Entrepreneurship has never been an easy path to tread on as it demands a lot of risk taking abilities, and innumerable responsibilities. Starters make it harder for themselves by making some basic mistakes regarding their personal finances. Here is a quick guide on what should and should not be done.
Stay away from loans!
A general practice among entrepreneurs, when all doors get closed, is to go for personal loan through credit cards or property to fund their businesses. This approach involves high risk as it has the potential to expose your monetary vulnerability and lead to financial distress. Try as much as possible, to bootstrap your business through savings, or using money that is not going to put you into any financial liability. Mr Pranay Gupta, Jt CEO at Centre for Innovation, Incubation & Entrepreneurship (CIIE), IIM-A says, “When taking personal finance via credit card or bank be very clear in understanding what the bank is offering and what they expect.”
Know your budget
A common mistake by entrepreneurs is to underestimate the capital needed at the early stage of the business for basic things like travel, communication, and demos etc. This results in utilizing your savings well before the actual investment is to happen with the help of other potential investors. Therefore, you might be forced to make rash decisions like taking a high cost personal loan to bridge the gap. Mr Krishna Tanuku, ED, WCED, ISB says, “Understand what your personal capacity is to supply cash to the business and if you think you do not have sufficient funds of your own, consider bringing on a co-founder who can supply additional capital in addition to complementing your skills.”
Identify your liabilities
A huge mistake by entrepreneurs is to mix up their personal finance with the company finance. One needs to keep them separately. If they are using personal money for business expenses they should treat it as a loan in the accounts book, which should be repaid with interest if required. This helps in creating a clear demarcation between the two and in identifying your liabilities.
Financial Planning
You should maintain a record to keep tabs on your cash flow, which is vital for your business. The basic key to good cash management for any business is ‘Planning & Monitoring’. A good idea is to do a monthly planning at the beginning; monitor and analyse the plan on a weekly basis. “Plan and fix your targets and you will surely never go wrong in your calculations and suffer credit crunch. Big names like Henry Ford, Donald Trump and Amitabh Bachchan collapsed due to bad cash management,” says Rahul Jain, CEO, Business Coaching India.
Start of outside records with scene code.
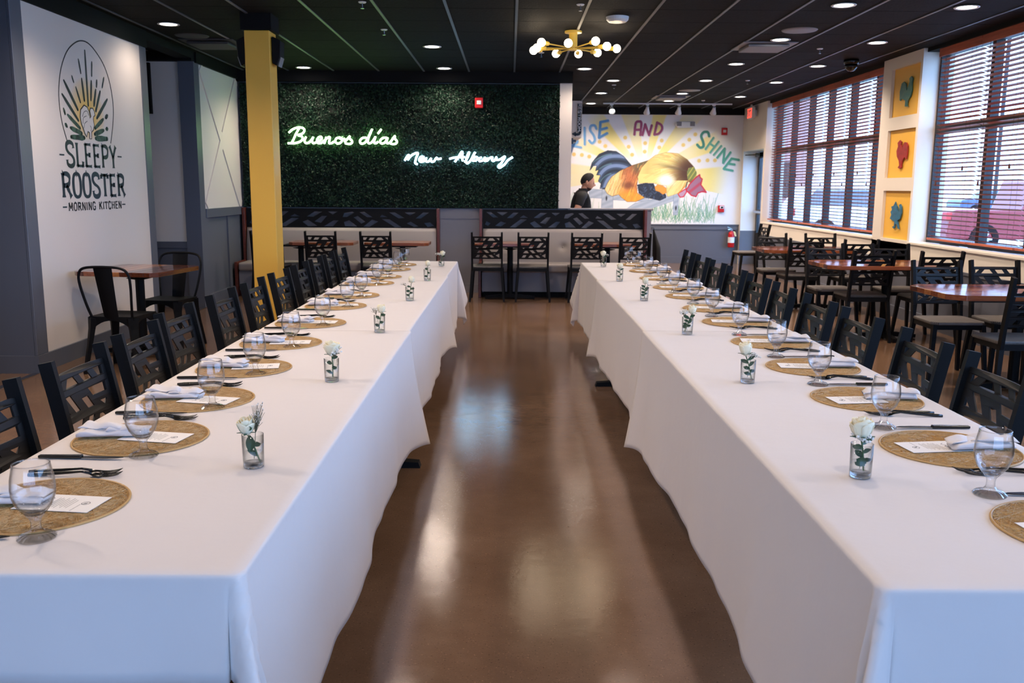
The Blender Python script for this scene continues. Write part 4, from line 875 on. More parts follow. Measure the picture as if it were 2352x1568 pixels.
# track with four heads
t = thing('track_rail', 'white lighting track running along the ceiling before the mural', 'lighting track', (2.87, 17.0, 2.985)); G().box(-1.18, -0.018, 0, 1.18, 0.018, 0.022).build('rail', whitep, t)
for k, (x, tilt) in enumerate(((1.85, -0.9), (2.50, 0.72), (3.08, 0.72), (3.72, 0.72))):
    t = thing('track_spotlight', '%s white track spotlight from the restroom sign' % ORD[k], 'spotlight', (x, 17.0, 2.985), 0, 'track spotlights')
    G().box(-0.03, -0.012, -0.02, 0.03, 0.012, 0).tube([(0, 0, -0.02), (0, 0, -0.06)], 0.008, 8).build('stem', whitep, t)
    g = G().lathe([(0.0, 0.05), (0.028, 0.05), (0.032, 0.0), (0.045, -0.04), (0.06, -0.09), (0.056, -0.09), (0.04, -0.045), (0.0, -0.03)], 18)
    R_ = Matrix.Rotation(tilt, 3, 'X'); g.v = [tuple(R_ @ Vector(p)+Vector((0, 0, -0.085))) for p in g.v]; g.build('lamp_can', whitep, t, smooth=True)
    g = G().lathe([(0, -0.062), (0.045, -0.062), (0.045, -0.058), (0, -0.058)], 16); g.v = [tuple(R_ @ Vector(p)+Vector((0, 0, -0.085))) for p in g.v]; g.build('lens', lens_m, t)
    ax = R_ @ Vector((0, 0, -0.1)); spot('track_lamp', t, (ax.x, ax.y, ax.z-0.085), SPOT_W if k else 20, 85, (tilt, 0, 0), (1.0, 0.90, 0.80), 0.8, 0.04)
# chandelier
ch = thing('chandelier', 'yellow sputnik ceiling light with radiating arms and bare globe bulbs', 'chandelier', (0.62, 9.38, 3.008))
G().lathe([(0, 0), (0.085, 0), (0.085, -0.018), (0.0, -0.02)], 24).build('ceiling_plate', ypl, ch)
G().lathe([(0.0, -0.018), (0.042, -0.018), (0.042, -0.185), (0.0, -0.187)], 24).build('stem', ypl, ch, smooth=False)
for k in range(10):
    a = 2*PI*k/10+0.12; up = (0.02, -0.012)[k % 2]; Lr = (0.42, 0.34)[k % 2]; zc = -0.165
    d_ = Vector((math.cos(a), math.sin(a), up)); p0 = Vector((0, 0, zc)); p1 = p0+d_*(Lr-0.07)
    arm = G().tube([p0, p1], 0.0065, 8).build('arm', ypl, ch)
    G().tube([p1, p1+d_*0.012, p1+d_*0.012, p1+d_*0.06], [0.018, 0.022, 0.022, 0.020], 12).build('socket', ypl, arm)
    bc = p1+d_*0.095; G().ball(bc, 0.04, 16, 10).build('bulb', bulb_m, arm, smooth=True)
# ------------------------------------------------------------------ restaurant chair (faces +Y, origin on the floor under the seat)
BACK = [[(1080,210),(1160,210),(1125,260),(1080,260)], [(1215,215),(1305,215),(1270,262),(1185,262)], [(1370,212),(1435,212),(1480,262),(1330,262)], [(1505,212),(1557,212),(1557,258)],
 [(1080,303),(1255,303),(1220,355),(1080,355)], [(1270,345),(1340,345),(1295,410),(1230,410)], [(1450,303),(1515,303),(1435,400),(1380,400)], [(1557,345),(1557,392),(1505,392)], [(1098,396),(1165,396),(1130,425)],
 [(1160,468),(1200,465),(1232,514),(1122,514)], [(1248,455),(1310,455),(1362,514),(1305,514)], [(1368,444),(1542,444),(1507,492),(1405,492)],
 [(1130,556),(1187,556),(1160,606),(1093,606)], [(1262,555),(1290,560),(1332,608),(1222,608)], [(1353,556),(1410,556),(1457,608),(1400,608)], [(1557,528),(1557,610),(1488,566)], [(1443,526),(1482,526),(1464,546)]]
def bk(p): return ((p[0]-1317.5)/545*0.36, (640-p[1])/465*0.296)
def lean(z): return -0.185-0.085*((z-0.43)/0.47)**1.15 if z > 0.43 else -0.185
V, Fc = holed([(-0.18, 0), (0.18, 0), (0.18, 0.296), (-0.18, 0.296)], [[bk(p) for p in h] for h in BACK], 0.005, 0.018)
pv = []
for x, y, dd in V:
    z = 0.56+y*0.985; pv.append((x, lean(z)-0.014*(1-(x/0.18)**2)+dd, z))
panel_me = G().add(pv, Fc).mesh('back_panel', lit_panel_m)
def chair_proto():
    t = thing('dining_chair', 'chair', 'chair')
    g = G()
    seat = [(-0.2, -0.19), (0.2, -0.19), (0.215, 0.16), (0.17, 0.215), (-0.17, 0.215), (-0.215, 0.16)]
    G().prism(seat, 0.437, 0.462).build('seat', ws, t, bevel=0.008, seg=2)
    G().box(-0.195, -0.2, 0.400, 0.195, -0.17, 0.437).box(-0.195, 0.165, 0.400, 0.195, 0.195, 0.437).box(-0.2, -0.17, 0.400, -0.172, 0.165, 0.437).box(0.172, -0.17, 0.400, 0.2, 0.165, 0.437).build('seat_frame', black, t)
    for sx in (-1, 1):
        P = [(sx*0.192, lean(z), z) for z in (0.41, 0.55, 0.7, 0.8, 0.905)]
        g = G()
        for a, b_ in zip(P[:-1], P[1:]): g.taper(a, b_, 0.024, 0.044)
        g.build('back_post', black, t)
        for sy in (-1, 1):
            G().taper((sx*0.188, sy*0.18, 0.437), (sx*0.222, sy*0.225, 0.0), 0.034, 0.04, 0.026, 0.028).build('leg', black, t)
    link('back_panel', panel_me, t)
    return t
CH0 = chair_proto(); used = [False]
def chair(x, y, rz, label, group):
    if not used[0]:
        used[0] = True; CH0.location = (x, y, 0); CH0.rotation_euler[2] = rz; CH0['label'] = label; CH0['group'] = group; return CH0
    return dup(CH0, (x, y, 0), rz, label, group)
rj = random.Random(11)
LCH = [2.42, 3.05, 3.62, 4.20, 4.89, 5.50, 6.13, 6.75, 7.28, 7.80, 8.32]
for k, y in enumerate(LCH):
    chair(-1.20-(0.10 if k > 2 else 0.02*k), y, -PI/2+rj.uniform(-0.04, 0.04), '%s black lattice-back chair from the near end along the column-side long table' % ORD[k], 'chairs along the column-side long table')
RCH = [2.98, 3.54, 4.19, 4.77, 5.41, 5.96, 6.55, 7.15, 7.72, 8.32]
for k, y in enumerate(RCH):
    chair(1.385, y, PI/2+rj.uniform(-0.04, 0.04), '%s black lattice-back chair from the near end along the window-side long table' % ORD[k], 'chairs along the window-side long table')

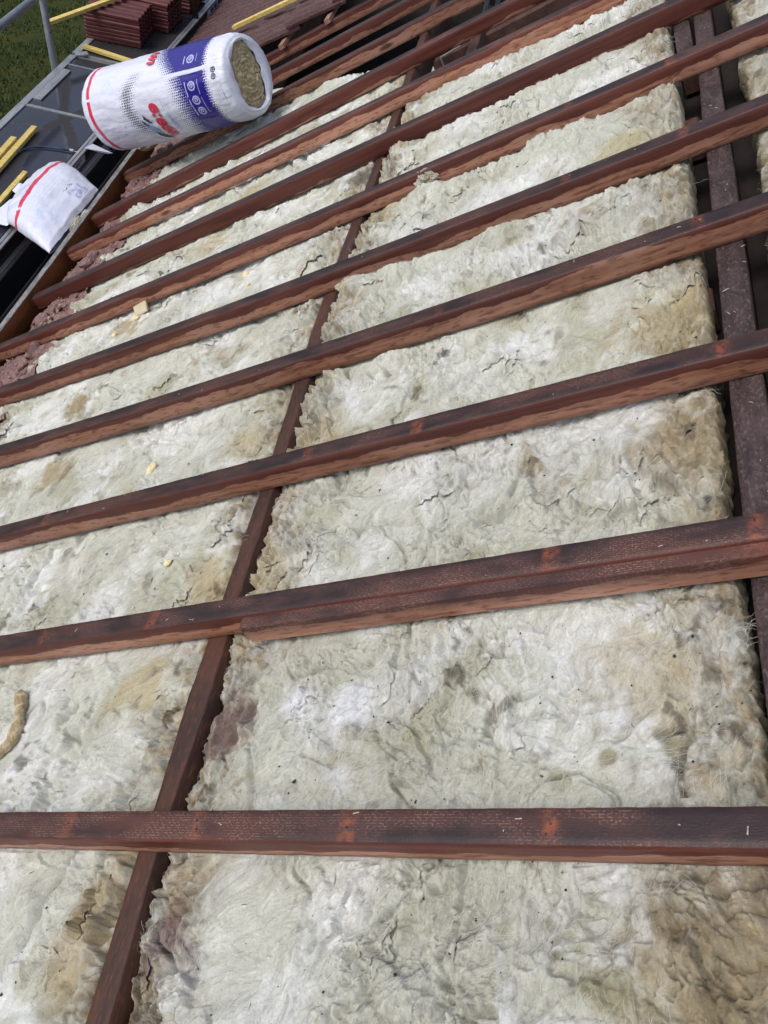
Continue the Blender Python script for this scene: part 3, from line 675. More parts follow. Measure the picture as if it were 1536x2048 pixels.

Avoid help from friends and family
Asking for help in terms of money or guarantee from relatives or friends should be your last option. If you have no option but to go to them then you should make everything crystal clear and commit a feasible date when you can return back their money with interest. You can also offer them equity but make them understand that an early stage venture is risky and they could lose their entire investment in case things do not work and in no circumstances should you assume any personal liability. Mr Tejpavan Gandhok, CEO, Lite Bite Foods Pvt. Ltd says, “When taking monetary help from friends or relatives, you should treat is as a business transaction and not a favour.”